Entertainment

Routine rock in ‘The Runaways’

“The Runaways” features a “Twilight” star breaking free of kid roles and showing her wild side — but it’s Dakota Fanning, not Kristen Stewart.

Stewart plays a very serious teenage Joan Jett, who joins an all-girl rock band in 1975 LA with the aid of an imp/impresario (a very funny Michael Shannon, who is so brilliant the director gives him about five scenes in which he essentially says the same things). He spots a 15-year-old blonde (Dakota Fanning) in a club, tells her he likes her Bowie/Bardot look and her readiness to “kick the s – – t out of a truck driver,” and decides he’s found the lead singer of the Runaways.

“The Runaways,” an entertaining but routine rock flick, chronicles the corruption, rise and fall of Cherie Currie (Fanning), though she didn’t rise very high (number of US hits the band recorded: zero) and didn’t fall particularly hard. Indeed, she’s still alive — “working as a chainsaw artist in the San Fernando Valley.”

PHOTOS: BEST ROCK ‘N’ ROLL MOVIES

PHOTOS: ‘THE RUNAWAYS’ NYC PREMIERE

VIDEO: ‘THE RUNAWAYS’ NYC PREMIERE

There should have been more of that wit (which appears in a postscript) in the movie, which begins with a charming shot of menstrual blood splatting on a sidewalk. The film then strenuously assures us that it’s liberating for girl rockers to urinate on rivals’ guitars, have sex with each other (though the Stewart-Fanning love scene is a bit tame), annoy their families, growl and generally get strung out. Currie eventually wobbles through a Cobain-level haze of addiction, alienation and ennui. Yay, girls!

There’s a combustible energy to the first half, in which Shannon’s glam producer-manager Kim Fowley keeps telling the bland suburbanites in the band to be skankier, messier, angrier (in motivational speeches he tells them to think, “I hate the f – – – in’ world! My father’s a faggot . . . I want an orgasm!”). Both Shannon and Fanning, who gets to ride an arc from shy to slutty, are gold.

In the downer second half, a drugged-out Currie struts around in a bustier, thigh-highs and a garter belt while Jett takes on the thankless role of the responsible professional who is forever lecturing her friend about her bad habits.

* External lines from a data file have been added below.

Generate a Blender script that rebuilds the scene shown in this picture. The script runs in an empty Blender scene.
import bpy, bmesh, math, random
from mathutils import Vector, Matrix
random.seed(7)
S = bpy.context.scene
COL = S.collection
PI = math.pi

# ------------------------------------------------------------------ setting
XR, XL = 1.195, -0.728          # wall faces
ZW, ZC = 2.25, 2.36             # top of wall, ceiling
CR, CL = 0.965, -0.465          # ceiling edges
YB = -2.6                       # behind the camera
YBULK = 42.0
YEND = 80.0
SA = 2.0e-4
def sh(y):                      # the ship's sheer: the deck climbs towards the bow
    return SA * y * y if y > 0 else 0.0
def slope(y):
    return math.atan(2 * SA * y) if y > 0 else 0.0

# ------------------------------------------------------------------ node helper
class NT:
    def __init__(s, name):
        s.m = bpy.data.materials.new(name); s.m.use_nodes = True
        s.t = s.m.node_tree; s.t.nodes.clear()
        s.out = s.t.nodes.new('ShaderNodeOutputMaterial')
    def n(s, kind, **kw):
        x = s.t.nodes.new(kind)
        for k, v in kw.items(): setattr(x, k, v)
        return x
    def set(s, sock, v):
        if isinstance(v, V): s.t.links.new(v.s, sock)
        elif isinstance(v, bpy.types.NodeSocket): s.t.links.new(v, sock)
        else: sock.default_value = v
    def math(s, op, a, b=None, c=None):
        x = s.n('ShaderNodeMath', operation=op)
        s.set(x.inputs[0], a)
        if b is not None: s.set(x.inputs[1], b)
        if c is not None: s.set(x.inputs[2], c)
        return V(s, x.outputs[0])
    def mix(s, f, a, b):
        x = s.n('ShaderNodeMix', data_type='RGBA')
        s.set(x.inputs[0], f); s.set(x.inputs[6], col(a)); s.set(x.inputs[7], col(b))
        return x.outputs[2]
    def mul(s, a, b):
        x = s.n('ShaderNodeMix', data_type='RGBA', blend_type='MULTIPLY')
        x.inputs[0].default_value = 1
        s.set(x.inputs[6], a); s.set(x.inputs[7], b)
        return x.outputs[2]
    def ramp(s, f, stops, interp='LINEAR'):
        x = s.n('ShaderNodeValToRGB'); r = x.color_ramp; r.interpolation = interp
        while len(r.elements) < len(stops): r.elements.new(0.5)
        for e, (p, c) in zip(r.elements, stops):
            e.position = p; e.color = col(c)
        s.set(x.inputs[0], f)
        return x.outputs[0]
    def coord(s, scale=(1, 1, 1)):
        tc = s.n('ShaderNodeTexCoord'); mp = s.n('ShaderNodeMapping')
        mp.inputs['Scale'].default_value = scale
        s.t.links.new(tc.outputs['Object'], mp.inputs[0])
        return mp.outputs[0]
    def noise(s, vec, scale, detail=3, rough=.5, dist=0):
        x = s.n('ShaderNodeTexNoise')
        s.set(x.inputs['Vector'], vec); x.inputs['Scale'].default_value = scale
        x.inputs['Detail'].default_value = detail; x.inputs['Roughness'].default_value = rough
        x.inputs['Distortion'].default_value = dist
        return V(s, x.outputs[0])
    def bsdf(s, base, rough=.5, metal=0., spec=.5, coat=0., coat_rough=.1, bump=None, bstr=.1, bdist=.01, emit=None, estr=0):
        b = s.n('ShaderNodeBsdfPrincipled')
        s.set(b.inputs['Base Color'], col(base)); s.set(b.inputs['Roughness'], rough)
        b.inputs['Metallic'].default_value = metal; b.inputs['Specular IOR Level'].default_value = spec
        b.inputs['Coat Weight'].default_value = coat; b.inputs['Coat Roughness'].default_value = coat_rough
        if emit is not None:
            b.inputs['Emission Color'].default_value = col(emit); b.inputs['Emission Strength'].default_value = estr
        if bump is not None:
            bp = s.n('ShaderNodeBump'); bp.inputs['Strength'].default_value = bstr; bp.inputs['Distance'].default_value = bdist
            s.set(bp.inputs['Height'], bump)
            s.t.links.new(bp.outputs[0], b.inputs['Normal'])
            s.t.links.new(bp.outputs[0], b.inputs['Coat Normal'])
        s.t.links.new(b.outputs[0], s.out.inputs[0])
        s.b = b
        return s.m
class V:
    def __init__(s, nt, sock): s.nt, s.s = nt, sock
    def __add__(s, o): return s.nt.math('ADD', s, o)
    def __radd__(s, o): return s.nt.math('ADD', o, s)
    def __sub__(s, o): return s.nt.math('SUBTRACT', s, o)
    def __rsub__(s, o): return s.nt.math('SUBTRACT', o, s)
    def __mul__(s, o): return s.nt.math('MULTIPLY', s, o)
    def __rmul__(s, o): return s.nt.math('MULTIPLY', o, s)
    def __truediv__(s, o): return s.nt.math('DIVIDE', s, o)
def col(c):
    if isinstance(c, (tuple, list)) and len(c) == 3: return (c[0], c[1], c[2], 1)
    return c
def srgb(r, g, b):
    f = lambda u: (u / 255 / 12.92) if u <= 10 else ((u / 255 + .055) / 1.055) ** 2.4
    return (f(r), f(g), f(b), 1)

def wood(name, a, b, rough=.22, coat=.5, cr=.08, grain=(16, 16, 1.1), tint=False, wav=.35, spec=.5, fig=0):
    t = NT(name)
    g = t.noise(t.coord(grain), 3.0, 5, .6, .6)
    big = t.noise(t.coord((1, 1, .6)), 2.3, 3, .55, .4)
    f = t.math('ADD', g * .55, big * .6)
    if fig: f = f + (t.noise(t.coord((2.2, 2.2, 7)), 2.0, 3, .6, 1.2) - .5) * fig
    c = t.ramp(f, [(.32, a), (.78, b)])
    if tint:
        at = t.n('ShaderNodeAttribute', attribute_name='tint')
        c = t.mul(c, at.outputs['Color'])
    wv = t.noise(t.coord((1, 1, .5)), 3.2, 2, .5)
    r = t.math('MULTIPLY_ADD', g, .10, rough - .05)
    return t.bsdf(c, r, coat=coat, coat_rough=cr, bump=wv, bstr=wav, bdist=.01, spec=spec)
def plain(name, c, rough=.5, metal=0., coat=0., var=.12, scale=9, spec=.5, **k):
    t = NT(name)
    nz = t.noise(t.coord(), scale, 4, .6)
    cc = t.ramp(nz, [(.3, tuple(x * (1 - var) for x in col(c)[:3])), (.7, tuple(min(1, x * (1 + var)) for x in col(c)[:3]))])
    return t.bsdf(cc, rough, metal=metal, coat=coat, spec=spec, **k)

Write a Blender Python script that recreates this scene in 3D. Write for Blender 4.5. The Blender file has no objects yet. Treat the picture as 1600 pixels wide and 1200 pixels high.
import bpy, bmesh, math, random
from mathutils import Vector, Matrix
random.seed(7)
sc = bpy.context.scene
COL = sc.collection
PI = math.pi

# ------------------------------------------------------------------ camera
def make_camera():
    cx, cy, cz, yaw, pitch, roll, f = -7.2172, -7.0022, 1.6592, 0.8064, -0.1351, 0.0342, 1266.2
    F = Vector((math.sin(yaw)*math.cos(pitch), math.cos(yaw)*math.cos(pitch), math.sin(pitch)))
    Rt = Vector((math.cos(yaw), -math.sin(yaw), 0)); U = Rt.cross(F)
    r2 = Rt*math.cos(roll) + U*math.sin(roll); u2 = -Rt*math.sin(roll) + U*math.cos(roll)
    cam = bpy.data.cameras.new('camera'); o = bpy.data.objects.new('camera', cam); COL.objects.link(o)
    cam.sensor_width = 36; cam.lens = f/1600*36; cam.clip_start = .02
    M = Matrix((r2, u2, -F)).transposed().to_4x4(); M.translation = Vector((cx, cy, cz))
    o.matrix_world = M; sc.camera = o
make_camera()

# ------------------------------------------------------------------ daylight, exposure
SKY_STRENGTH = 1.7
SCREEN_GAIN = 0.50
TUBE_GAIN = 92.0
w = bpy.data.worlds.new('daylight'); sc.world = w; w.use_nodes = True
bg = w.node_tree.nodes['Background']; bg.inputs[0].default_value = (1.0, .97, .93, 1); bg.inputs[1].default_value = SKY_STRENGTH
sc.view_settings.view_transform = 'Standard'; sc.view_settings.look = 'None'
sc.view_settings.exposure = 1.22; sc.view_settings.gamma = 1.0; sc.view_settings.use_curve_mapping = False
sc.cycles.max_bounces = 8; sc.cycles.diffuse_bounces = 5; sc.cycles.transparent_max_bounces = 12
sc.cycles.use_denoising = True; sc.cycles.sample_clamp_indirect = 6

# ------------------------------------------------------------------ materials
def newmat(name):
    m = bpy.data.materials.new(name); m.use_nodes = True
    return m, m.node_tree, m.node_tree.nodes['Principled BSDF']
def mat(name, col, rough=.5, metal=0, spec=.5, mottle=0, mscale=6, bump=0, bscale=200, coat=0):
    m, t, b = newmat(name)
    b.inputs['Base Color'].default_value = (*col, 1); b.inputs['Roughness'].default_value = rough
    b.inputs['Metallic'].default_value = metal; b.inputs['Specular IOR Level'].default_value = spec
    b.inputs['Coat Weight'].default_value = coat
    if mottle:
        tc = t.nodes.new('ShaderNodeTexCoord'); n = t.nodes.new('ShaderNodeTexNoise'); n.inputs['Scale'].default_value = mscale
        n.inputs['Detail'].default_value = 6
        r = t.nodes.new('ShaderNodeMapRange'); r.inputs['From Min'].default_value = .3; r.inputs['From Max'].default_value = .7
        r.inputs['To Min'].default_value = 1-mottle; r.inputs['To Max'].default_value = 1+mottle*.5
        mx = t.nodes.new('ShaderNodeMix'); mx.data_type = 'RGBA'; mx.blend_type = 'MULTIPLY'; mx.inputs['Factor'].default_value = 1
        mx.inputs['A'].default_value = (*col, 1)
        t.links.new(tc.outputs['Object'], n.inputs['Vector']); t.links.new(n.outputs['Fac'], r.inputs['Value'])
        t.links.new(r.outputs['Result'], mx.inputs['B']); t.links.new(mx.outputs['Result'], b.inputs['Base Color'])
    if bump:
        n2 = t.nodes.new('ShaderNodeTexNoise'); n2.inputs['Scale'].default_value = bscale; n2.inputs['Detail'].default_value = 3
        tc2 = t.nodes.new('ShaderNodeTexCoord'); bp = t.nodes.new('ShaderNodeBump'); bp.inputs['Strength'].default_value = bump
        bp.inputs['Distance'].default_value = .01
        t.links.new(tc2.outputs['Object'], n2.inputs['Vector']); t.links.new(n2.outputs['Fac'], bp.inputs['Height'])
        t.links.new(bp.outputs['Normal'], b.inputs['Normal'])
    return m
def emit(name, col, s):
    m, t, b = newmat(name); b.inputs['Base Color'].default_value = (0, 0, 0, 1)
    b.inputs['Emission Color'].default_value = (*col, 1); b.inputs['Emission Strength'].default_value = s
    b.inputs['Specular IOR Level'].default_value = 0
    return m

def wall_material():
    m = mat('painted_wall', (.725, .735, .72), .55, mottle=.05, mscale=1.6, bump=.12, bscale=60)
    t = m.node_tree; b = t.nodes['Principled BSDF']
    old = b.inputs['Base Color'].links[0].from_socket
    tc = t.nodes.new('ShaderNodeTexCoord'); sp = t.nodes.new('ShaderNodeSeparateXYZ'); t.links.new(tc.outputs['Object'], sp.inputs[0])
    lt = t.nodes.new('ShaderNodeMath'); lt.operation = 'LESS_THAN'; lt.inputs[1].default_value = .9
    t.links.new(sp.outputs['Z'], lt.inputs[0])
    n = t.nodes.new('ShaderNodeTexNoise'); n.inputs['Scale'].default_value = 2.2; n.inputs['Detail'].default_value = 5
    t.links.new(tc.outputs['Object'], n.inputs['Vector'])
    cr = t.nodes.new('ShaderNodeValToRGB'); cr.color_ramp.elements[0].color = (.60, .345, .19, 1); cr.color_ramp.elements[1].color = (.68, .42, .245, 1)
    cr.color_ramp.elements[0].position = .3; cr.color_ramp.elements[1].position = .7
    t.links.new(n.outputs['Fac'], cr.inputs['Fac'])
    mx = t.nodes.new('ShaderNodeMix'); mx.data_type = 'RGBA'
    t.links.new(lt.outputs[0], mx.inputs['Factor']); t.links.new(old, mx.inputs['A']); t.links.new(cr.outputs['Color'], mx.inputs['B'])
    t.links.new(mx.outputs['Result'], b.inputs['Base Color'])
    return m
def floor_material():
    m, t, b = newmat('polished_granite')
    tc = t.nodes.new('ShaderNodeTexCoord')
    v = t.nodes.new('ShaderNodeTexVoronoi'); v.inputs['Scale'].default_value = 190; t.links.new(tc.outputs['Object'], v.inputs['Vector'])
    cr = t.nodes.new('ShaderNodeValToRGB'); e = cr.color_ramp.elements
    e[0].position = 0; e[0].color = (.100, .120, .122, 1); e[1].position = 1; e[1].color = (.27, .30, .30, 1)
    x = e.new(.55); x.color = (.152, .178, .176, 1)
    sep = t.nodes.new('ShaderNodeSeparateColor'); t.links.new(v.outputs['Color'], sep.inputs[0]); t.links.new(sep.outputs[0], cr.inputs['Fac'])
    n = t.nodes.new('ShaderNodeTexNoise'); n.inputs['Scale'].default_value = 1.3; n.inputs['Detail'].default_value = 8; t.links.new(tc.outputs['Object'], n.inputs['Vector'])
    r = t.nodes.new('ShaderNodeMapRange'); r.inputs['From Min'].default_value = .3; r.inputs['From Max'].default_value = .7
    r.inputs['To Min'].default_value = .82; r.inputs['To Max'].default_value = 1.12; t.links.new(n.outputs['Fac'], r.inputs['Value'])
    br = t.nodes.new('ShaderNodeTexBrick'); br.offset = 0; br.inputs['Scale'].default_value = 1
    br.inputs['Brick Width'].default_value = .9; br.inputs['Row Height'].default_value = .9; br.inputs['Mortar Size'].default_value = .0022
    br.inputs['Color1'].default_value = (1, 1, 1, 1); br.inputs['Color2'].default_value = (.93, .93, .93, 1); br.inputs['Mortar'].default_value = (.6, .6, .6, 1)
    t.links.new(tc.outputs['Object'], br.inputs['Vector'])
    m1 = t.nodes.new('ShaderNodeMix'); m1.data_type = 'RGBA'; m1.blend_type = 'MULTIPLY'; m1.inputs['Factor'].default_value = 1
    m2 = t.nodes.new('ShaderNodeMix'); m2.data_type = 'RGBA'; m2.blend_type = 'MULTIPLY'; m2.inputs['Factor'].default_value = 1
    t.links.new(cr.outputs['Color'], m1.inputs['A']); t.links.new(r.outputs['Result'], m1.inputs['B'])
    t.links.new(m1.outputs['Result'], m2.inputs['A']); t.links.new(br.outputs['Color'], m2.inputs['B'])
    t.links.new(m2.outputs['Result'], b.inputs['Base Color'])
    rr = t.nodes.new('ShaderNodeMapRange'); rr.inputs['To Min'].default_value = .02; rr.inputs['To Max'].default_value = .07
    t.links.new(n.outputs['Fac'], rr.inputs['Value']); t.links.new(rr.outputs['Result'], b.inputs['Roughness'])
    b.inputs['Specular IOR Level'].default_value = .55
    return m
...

The band doesn’t burn itself up on its own genius so much as fall apart like a ball of lint. Watching the girls argue about their media coverage is particularly dreary.

No great loss. Among bands assembled on the basis of their head shots, I’ll take the Monkees — and maybe even the Spice Girls — over the Runaways, who could not figure out how to make songs out of attitude and riffing. Amusing though it sometimes is, the closest thing the movie offers to a reason for its existence is the post-Runaways success of Jett.

How nostalgic can you be for a band that never made it? For me, the big face-smack of disappeared time came during a scene in which Jett takes a guitar lesson from a lame fogey. Look closely: The teacher is the guy who played Mike Damone in “Fast Times at Ridgemont High.”